Después vino el enriquecimiento descomunal, la represión dosificada, las componendas con el gran capital, la conservadora ley que prohíbe el aborto incluso con fines terapéuticos, el nepotismo descarado y el intento de instaurar una dinastía. Si se hubiera detenido allí, sería una especie de Somoza benévolo: una especie de Luis Somoza del siglo XXI, una pieza sine qua non de un mecanismo político nefasto, pero no en su más dañina expresión.
Abril de 2018 ha sido el gran parteaguas en la biografía de Daniel Ortega. Hasta entonces Ortega solo había hecho un uso muy selectivo de la violencia: barría los cadáveres bajo la alfombra vegetal de las zonas rurales, donde tenían lugar los episodios más cruentos de su aparato represivo.
En abril, sangres mil. En abril de 2018 asomó el rostro más sangriento del tirano devorador de jóvenes. Abril de 2018 es también el gran parteaguas en la historia del FSLN porque a partir de entonces no tiene sentido distinguir entre orteguismo y FSLN. Daniel Ortega no habría podido ejecutar 448 muertes solo con su Policía Nacional. Necesitaba de miembros del FSLN que se toman la militancia como una vinculación religiosa y entienden los dictados del caudillo como un dogma sobre el que no cabe consultar a sus conciencias.

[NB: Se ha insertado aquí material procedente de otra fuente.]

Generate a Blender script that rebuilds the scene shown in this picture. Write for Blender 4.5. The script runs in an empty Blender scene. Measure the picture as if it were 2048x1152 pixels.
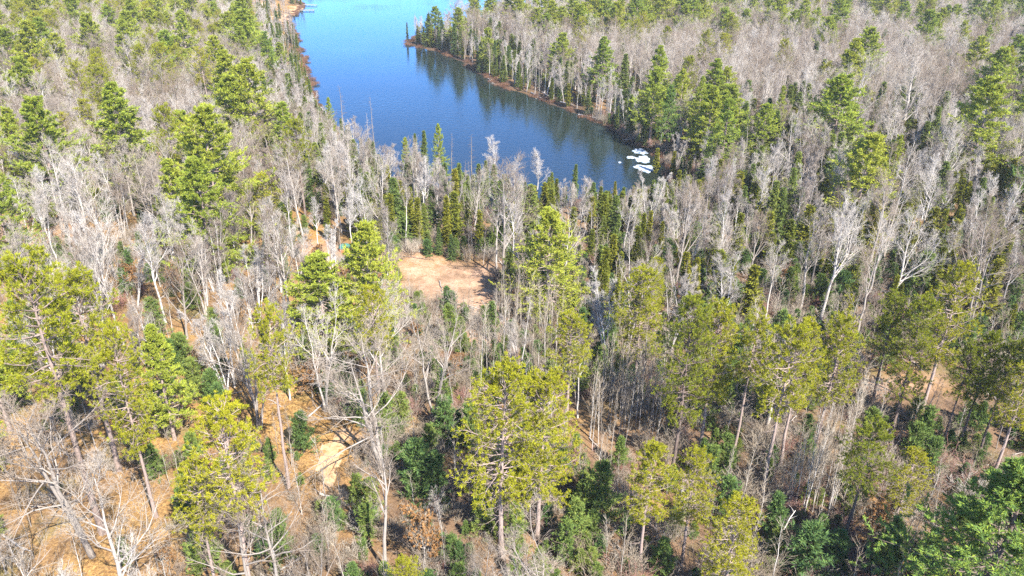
import bpy, math
import numpy as np
from mathutils import Matrix, Vector

R = math.radians
rng = np.random.default_rng(7)
sc = bpy.context.scene
col = sc.collection

# ------------------------------------------------------------------ camera
HAZE = 0.00012
CAM_H, PITCH, ROLL, FPX = 50.0, 26.0, 1.0, 1550.0
cam_d = bpy.data.cameras.new('camera'); cam = bpy.data.objects.new('camera', cam_d); col.objects.link(cam)
cam_d.sensor_width = 36.0; cam_d.lens = FPX / 2048 * 36; cam_d.clip_start = 0.5; cam_d.clip_end = 9000
CAM_M = Matrix.Rotation(R(90 - PITCH), 4, 'X') @ Matrix.Rotation(R(ROLL), 4, 'Z')
cam.matrix_world = Matrix.Translation((0, 0, CAM_H)) @ CAM_M
sc.camera = cam

# ------------------------------------------------------------------ sky, sun, exposure
SUN_EL, SUN_AZ = 46.0, 146.0        # azimuth clockwise from +Y: behind the camera, to its right
w = bpy.data.worlds.new('World'); sc.world = w; w.use_nodes = True
nt = w.node_tree
sky = nt.nodes.new('ShaderNodeTexSky'); sky.sky_type = 'NISHITA'; sky.sun_disc = False
sky.sun_elevation = R(SUN_EL); sky.sun_rotation = R(SUN_AZ); sky.air_density = 0.6; sky.dust_density = 0.0; sky.ozone_density = 6.0
nt.nodes['Background'].inputs[1].default_value = 0.15
nt.links.new(sky.outputs[0], nt.nodes['Background'].inputs[0])
sun_d = bpy.data.lights.new('sun', 'SUN'); sun = bpy.data.objects.new('sun', sun_d); col.objects.link(sun)
sun_d.energy = 5.0; sun_d.angle = R(0.55); sun_d.color = (1.0, 0.965, 0.90)
sdir = Vector((math.sin(R(SUN_AZ)) * math.cos(R(SUN_EL)), math.cos(R(SUN_AZ)) * math.cos(R(SUN_EL)), math.sin(R(SUN_EL))))
sun.rotation_euler = sdir.to_track_quat('Z', 'Y').to_euler()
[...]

Ningún otro partido habría conseguido que sus mujeres partidarias golpearan e insultaran a obispos y sacerdotes. Las del FSLN lo hicieron en Diriamba y en Jinotepe. El FSLN no es una organización secular: es un culto. Solo un partido que funciona como una religión puede desafiar a los líderes de una religión milenaria como la católica. El FSLN no podrá recuperarse del hundimiento moral en el que decidió caer en abril de 2018: ese mes, como dice la canción de Víctor Jara, «su conciencia la enterró en un ataúd / y no limpiará sus manos toda la lluvia del sur». A Ortega puede aplicársele la frase de Batman: «Muere como un héroe o vive lo suficiente para convertirte en un villano». Siempre habrá un lugar de honor y nuevos monumentos conmemorativos para el cacique Diriangén, para Sandino y para Fonseca. No habrá más que oprobio y recuerdos infamantes para Somoza y Ortega.